[wip] divconquer summation for d-finite series

[mezzarobba]

As a small step toward #1881, I have started porting to plain FLINT a
small piece of ore_algebra.analytic.

It is still very much a work in progress (important pieces are missing,
and what is there is far from final) but I would already appreciate
feedback on the API and code style.

[mezzarobba]

A few notes on specific points:

Module name: I went for acb_holonomic as it was one of the options listed in #1881 and I thought it better to keep acb_ode available for nonlinear equations. However, acb_holonomic may be a too specific since much of the code could be extended to support linear ODEs with analytic coefficients.
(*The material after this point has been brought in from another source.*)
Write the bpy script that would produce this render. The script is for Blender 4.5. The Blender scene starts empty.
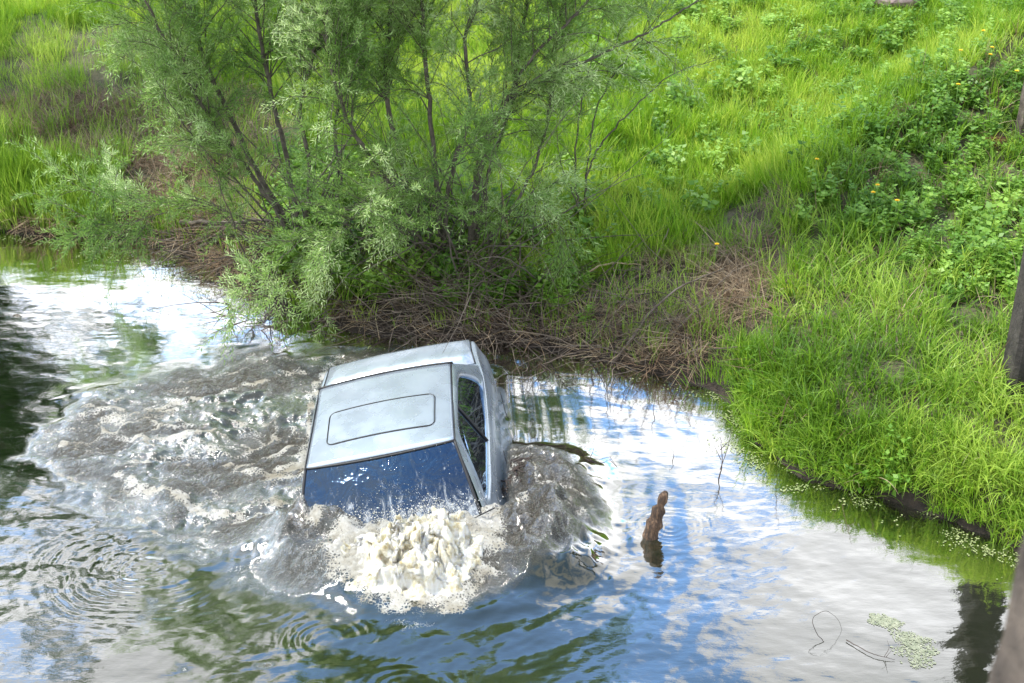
import bpy, bmesh, math, random
import numpy as np
from mathutils import Vector, Matrix, Euler
PI = math.pi
R_ = math.radians
rng = np.random.default_rng(7)
random.seed(7)
scene = bpy.context.scene
COL = scene.collection

# ------------------------------------------------------------------ camera
CAM_H = 6.2; PITCH = R_(28); FPX = 1422.0
cam = bpy.data.cameras.new('camera'); camo = bpy.data.objects.new('camera', cam); COL.objects.link(camo)
camo.location = (0, 0, CAM_H); camo.rotation_euler = (PI/2 - PITCH, 0, 0)
cam.sensor_width = 36; cam.lens = 36*FPX/1024; cam.clip_end = 1500; cam.clip_start = 0.05
cam.dof.use_dof = True; cam.dof.focus_distance = 10.8; cam.dof.aperture_fstop = 5.0
scene.camera = camo
# ------------------------------------------------------------------ sky and sun
SUN_EL, SUN_AZ = 58.0, -76.0        # azimuth measured from +Y towards +X
w = bpy.data.worlds.new('World'); scene.world = w; w.use_nodes = True
nt = w.node_tree; nt.nodes.clear()
def N(nt, t, **k):
    n = nt.nodes.new(t)
    for a, b in k.items():
        if a == 'inp':
            for i, v in b.items(): n.inputs[i].default_value = v
        else: setattr(n, a, b)
    return n
out = N(nt, 'ShaderNodeOutputWorld'); bg = N(nt, 'ShaderNodeBackground'); bg.inputs[1].default_value = 0.058
sky = N(nt, 'ShaderNodeTexSky', sky_type='NISHITA', sun_disc=False, sun_elevation=R_(SUN_EL), sun_rotation=R_(SUN_AZ))
tc = N(nt, 'ShaderNodeTexCoord')
mp = N(nt, 'ShaderNodeMapping'); mp.inputs['Scale'].default_value = (1.0, 1.0, 1.9); mp.inputs['Location'].default_value = (3.1, 1.7, 0.4)
nz = N(nt, 'ShaderNodeTexNoise', inp={'Scale': 3.4, 'Detail': 7.0, 'Roughness': 0.55, 'Distortion': 0.35})
nt.links.new(tc.outputs['Generated'], mp.inputs[0]); nt.links.new(mp.outputs[0], nz.inputs['Vector'])
# gaps of blue between the clouds: directions (azimuth, elevation) with a width
def dirv(az, el): return (math.sin(R_(az))*math.cos(R_(el)), math.cos(R_(az))*math.cos(R_(el)), math.sin(R_(el)))
acc = nz.outputs['Fac']
for az, el, wd, amt in ((3.5, 31.5, 3.2, .22), (12, 33.5, 2.6, .16), (6, 39, 3.2, .16), (0, 46, 7, .20), (-13, 31, 4, .06), (0, 78, 26, .24), (-8, 58, 9, .2), (10, 58, 9, .2), (17, 31, 6, -.14), (16, 41, 5, -.12), (-20, 28, 6, .02), (-19, 40, 5, -.1)):
    dp = N(nt, 'ShaderNodeVectorMath', operation='DISTANCE'); dp.inputs[1].default_value = dirv(az, el)
    nrm = N(nt, 'ShaderNodeVectorMath', operation='NORMALIZE')
    nt.links.new(tc.outputs['Generated'], nrm.inputs[0]); nt.links.new(nrm.outputs[0], dp.inputs[0])
    mr = N(nt, 'ShaderNodeMapRange', interpolation_type='SMOOTHSTEP', inp={1: 0.0, 2: math.radians(wd)*2.0, 3: amt, 4: 0.0})
    nt.links.new(dp.outputs['Value'], mr.inputs[0])
    sb = N(nt, 'ShaderNodeMath', operation='SUBTRACT'); nt.links.new(acc, sb.inputs[0]); nt.links.new(mr.outputs[0], sb.inputs[1]); acc = sb.outputs[0]
cr = N(nt, 'ShaderNodeMapRange', interpolation_type='SMOOTHSTEP', inp={1: 0.35, 2: 0.48, 3: 0.12, 4: 1.0})
nt.links.new(acc, cr.inputs[0])
mixc = N(nt, 'ShaderNodeMix', data_type='RGBA')
nz2 = N(nt, 'ShaderNodeTexNoise', inp={'Scale': 7.0, 'Detail': 5.0})
nt.links.new(mp.outputs[0], nz2.inputs['Vector'])
cc = N(nt, 'ShaderNodeMix', data_type='RGBA'); cc.inputs[6].default_value = (21, 21.6, 23, 1); cc.inputs[7].default_value = (31, 30.8, 30.5, 1)
nt.links.new(nz2.outputs['Fac'], cc.inputs[0])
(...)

Maybe rename to acb_lode?

Function and parameter names: I am bad at naming things, and I changed my mind several times regarding how some things should be called. Also, while I tried to adopt FLINT's conventions, I have my own idiosyncratic habits. Suggestions welcome!

Constants: Basically all acb for now. Much of the code could later be gr-alized to other fp/ball types, and some parts to more general coefficient rings.

Data layout: The divide-and-conquer summation code stores both the solution being computed and the corresponding residual in the same buffer. This seems like a natural thing to do when I started but may make some things more complicated than necessary in the end. OTOH I suppose it might be beneficial if the implementation is later adapted to work with packed fixed-precision floating-point numbers.

Mathematical conventions: Initial conditions are specified as Taylor coefficients as opposed to derivatives (e.g., $(a₀,a₁,a₂) = (0,0,1)$, not $(f(0),f'(0),f''(0)) = (0,0,2)$, for $f(x) = x²+O(x³)$). Series involving logs are expanded in terms of $x^n \log(x)^k/k!$, both on input (for specifying initial conditions) and on output. This simplifies some formulas, but really the main reason is that these are the conventions I am used to (and it makes comparison with my existing code easier).

[mezzarobba]

Note that @rburing has an implementation of more or less the same algorithm at https://gitlab.inria.fr/ricardo-thomas.buring/d-finite-fun, but

• over generic rings,
• for nonsingular first-order systems (vs regular singular equations here),
• with a focus on computing truncated series (vs evaluating the sum).